▶ Source data:
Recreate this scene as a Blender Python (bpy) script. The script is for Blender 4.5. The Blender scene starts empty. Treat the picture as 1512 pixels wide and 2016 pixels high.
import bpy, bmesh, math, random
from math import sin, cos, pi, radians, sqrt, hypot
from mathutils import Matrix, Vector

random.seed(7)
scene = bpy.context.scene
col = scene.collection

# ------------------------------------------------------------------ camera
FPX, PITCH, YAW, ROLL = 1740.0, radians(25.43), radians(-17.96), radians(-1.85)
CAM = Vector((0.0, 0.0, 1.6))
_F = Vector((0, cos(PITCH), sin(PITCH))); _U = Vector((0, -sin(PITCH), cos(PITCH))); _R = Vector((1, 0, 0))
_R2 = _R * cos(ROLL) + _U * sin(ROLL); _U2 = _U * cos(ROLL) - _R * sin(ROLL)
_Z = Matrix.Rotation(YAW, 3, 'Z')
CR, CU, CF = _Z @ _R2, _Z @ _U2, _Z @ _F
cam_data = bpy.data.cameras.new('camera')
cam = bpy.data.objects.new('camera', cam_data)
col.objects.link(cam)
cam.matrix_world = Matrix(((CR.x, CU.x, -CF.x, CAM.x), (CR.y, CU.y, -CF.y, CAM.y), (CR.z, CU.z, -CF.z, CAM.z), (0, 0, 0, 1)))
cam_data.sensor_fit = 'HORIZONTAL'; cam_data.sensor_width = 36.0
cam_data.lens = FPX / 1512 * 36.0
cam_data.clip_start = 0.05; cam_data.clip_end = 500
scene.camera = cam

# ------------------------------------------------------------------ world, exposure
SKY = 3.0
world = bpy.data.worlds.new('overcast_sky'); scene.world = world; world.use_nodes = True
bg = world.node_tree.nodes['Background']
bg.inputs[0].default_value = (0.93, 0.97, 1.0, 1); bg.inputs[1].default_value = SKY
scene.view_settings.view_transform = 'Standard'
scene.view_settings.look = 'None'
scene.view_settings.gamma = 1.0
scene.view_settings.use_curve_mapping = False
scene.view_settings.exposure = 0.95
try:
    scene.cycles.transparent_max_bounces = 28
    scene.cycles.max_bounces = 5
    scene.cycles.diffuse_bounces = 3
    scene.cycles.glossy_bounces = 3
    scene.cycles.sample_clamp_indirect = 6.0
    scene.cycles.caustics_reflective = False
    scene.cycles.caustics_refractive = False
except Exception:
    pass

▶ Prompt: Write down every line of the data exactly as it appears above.

▶ Output for this exercise:
Recreate this scene as a Blender Python (bpy) script. The script is for Blender 4.5. The Blender scene starts empty. Treat the picture as 1512 pixels wide and 2016 pixels high.
import bpy, bmesh, math, random
from math import sin, cos, pi, radians, sqrt, hypot
from mathutils import Matrix, Vector

random.seed(7)
scene = bpy.context.scene
col = scene.collection

# ------------------------------------------------------------------ camera
FPX, PITCH, YAW, ROLL = 1740.0, radians(25.43), radians(-17.96), radians(-1.85)
CAM = Vector((0.0, 0.0, 1.6))
_F = Vector((0, cos(PITCH), sin(PITCH))); _U = Vector((0, -sin(PITCH), cos(PITCH))); _R = Vector((1, 0, 0))
_R2 = _R * cos(ROLL) + _U * sin(ROLL); _U2 = _U * cos(ROLL) - _R * sin(ROLL)
_Z = Matrix.Rotation(YAW, 3, 'Z')
CR, CU, CF = _Z @ _R2, _Z @ _U2, _Z @ _F
cam_data = bpy.data.cameras.new('camera')
cam = bpy.data.objects.new('camera', cam_data)
col.objects.link(cam)
cam.matrix_world = Matrix(((CR.x, CU.x, -CF.x, CAM.x), (CR.y, CU.y, -CF.y, CAM.y), (CR.z, CU.z, -CF.z, CAM.z), (0, 0, 0, 1)))
cam_data.sensor_fit = 'HORIZONTAL'; cam_data.sensor_width = 36.0
cam_data.lens = FPX / 1512 * 36.0
cam_data.clip_start = 0.05; cam_data.clip_end = 500
scene.camera = cam

# ------------------------------------------------------------------ world, exposure
SKY = 3.0
world = bpy.data.worlds.new('overcast_sky'); scene.world = world; world.use_nodes = True
bg = world.node_tree.nodes['Background']
bg.inputs[0].default_value = (0.93, 0.97, 1.0, 1); bg.inputs[1].default_value = SKY
scene.view_settings.view_transform = 'Standard'
scene.view_settings.look = 'None'
scene.view_settings.gamma = 1.0
scene.view_settings.use_curve_mapping = False
scene.view_settings.exposure = 0.95
try:
    scene.cycles.transparent_max_bounces = 28
    scene.cycles.max_bounces = 5
    scene.cycles.diffuse_bounces = 3
    scene.cycles.glossy_bounces = 3
    scene.cycles.sample_clamp_indirect = 6.0
    scene.cycles.caustics_reflective = False
    scene.cycles.caustics_refractive = False
except Exception:
    pass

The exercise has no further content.